12. No Cristianismo. A valorização do profetismo entre os cristãos tem como ponto de partida o próprio Novo Testamento, onde são constantes as citações dos profetas hebreus, sobretudo nas passagens em que estes assumiam a vinda do Messias e as circunstâncias em que se daria. A finalidade era, porém, conferir autenticidade à narrativa evangélica, garantindo-se a identificação de Jesus Cristo como o salvador anunciado. Assim, para os cristãos João Batista foi o último dos profetas (Lc 1, 76).

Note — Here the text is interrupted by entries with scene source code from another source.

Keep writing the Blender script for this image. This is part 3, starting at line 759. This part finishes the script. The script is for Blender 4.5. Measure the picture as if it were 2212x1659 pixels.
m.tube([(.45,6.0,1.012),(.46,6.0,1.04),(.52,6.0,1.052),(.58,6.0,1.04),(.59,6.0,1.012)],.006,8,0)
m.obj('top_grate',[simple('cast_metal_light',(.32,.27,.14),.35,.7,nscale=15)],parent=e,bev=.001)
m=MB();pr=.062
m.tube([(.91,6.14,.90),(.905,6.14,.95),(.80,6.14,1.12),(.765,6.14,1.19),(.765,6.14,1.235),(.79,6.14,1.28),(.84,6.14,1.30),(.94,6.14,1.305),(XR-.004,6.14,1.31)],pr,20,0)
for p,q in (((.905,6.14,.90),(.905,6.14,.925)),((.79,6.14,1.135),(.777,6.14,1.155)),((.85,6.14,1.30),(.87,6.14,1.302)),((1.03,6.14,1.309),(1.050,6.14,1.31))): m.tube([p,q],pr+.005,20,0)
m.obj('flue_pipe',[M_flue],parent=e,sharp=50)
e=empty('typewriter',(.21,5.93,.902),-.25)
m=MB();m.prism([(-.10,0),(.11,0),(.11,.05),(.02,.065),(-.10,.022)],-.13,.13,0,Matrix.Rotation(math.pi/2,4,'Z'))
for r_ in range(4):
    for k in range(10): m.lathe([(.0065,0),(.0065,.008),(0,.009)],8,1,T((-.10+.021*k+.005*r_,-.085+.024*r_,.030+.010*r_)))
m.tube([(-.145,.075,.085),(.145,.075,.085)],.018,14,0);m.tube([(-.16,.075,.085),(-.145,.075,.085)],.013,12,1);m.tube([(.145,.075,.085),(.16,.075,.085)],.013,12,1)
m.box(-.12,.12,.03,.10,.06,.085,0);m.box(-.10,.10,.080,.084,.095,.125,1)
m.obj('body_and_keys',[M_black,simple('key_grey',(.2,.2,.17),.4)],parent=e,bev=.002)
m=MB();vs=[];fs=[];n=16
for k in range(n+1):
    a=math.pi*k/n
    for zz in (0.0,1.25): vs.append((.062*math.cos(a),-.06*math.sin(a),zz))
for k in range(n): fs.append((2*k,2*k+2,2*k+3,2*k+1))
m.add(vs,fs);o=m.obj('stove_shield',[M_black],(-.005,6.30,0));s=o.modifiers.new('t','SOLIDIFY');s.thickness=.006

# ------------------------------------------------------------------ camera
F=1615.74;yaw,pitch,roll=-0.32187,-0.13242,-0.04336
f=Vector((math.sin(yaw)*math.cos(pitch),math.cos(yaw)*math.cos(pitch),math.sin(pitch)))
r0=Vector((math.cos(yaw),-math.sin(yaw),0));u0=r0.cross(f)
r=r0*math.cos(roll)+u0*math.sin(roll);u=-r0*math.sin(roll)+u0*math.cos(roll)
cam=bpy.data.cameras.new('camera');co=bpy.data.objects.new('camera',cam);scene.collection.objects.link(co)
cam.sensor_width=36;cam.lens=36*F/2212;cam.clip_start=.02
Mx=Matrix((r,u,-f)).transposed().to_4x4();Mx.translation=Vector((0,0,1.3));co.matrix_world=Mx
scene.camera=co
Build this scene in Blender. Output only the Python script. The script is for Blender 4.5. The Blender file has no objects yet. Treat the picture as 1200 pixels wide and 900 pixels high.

A literatura bíblica profética, no entanto, assim como no Velho Testamento compreende diversas salmos, no Novo Testamento ocupa todo o último livro, o Apocalipse, do apóstolo João.

13. No Islamismo. Embora essencialmente profética, a religião não tem, em Maomé, um profeta do tipo weberiano e, por isso, de características semelhantes às dos autores bíblicos assinalados. Nesse plano, Maomé se apresenta, antes de tudo, como o raro modelo de um profeta fundador de sua própria religião. Sendo o Corão o veículo da ‘revelação’ maometana de um deus único (Alá), delineiam-se em suas páginas os traços essenciais do profetismo islâmico: a) quanto à forma, reafirma o estilo dos kahin (inspirados, adivinhos) da tradição muçulmana; b) quando ao fundo, carrega elementos de influência entre judaica e crista, tendo Maomé conhecido o Novo e o Velho Testamentos.

14. referindo-se a si próprio como o último dos neviin enviados por Deus ao mundo, Maomé foi elevado a uma categoria ainda mais alta pela teologia islamítica, que o situa entre os oito únicos ‘apóstolos’ (rasul) já existentes, sendo o último deles. Assim, estariam em outra escala os neviin, que foram numerosos. (2) 


(1) SANTOS, M. F. dos. Dicionário de Filosofia e Ciências Culturais. 3. ed. São Paulo: Matese, 1965.

(2) ENCICLOPÉDIA MIRADOR INTERNACIONAL. São Paulo: Encyclopaedia Britannica, 1987.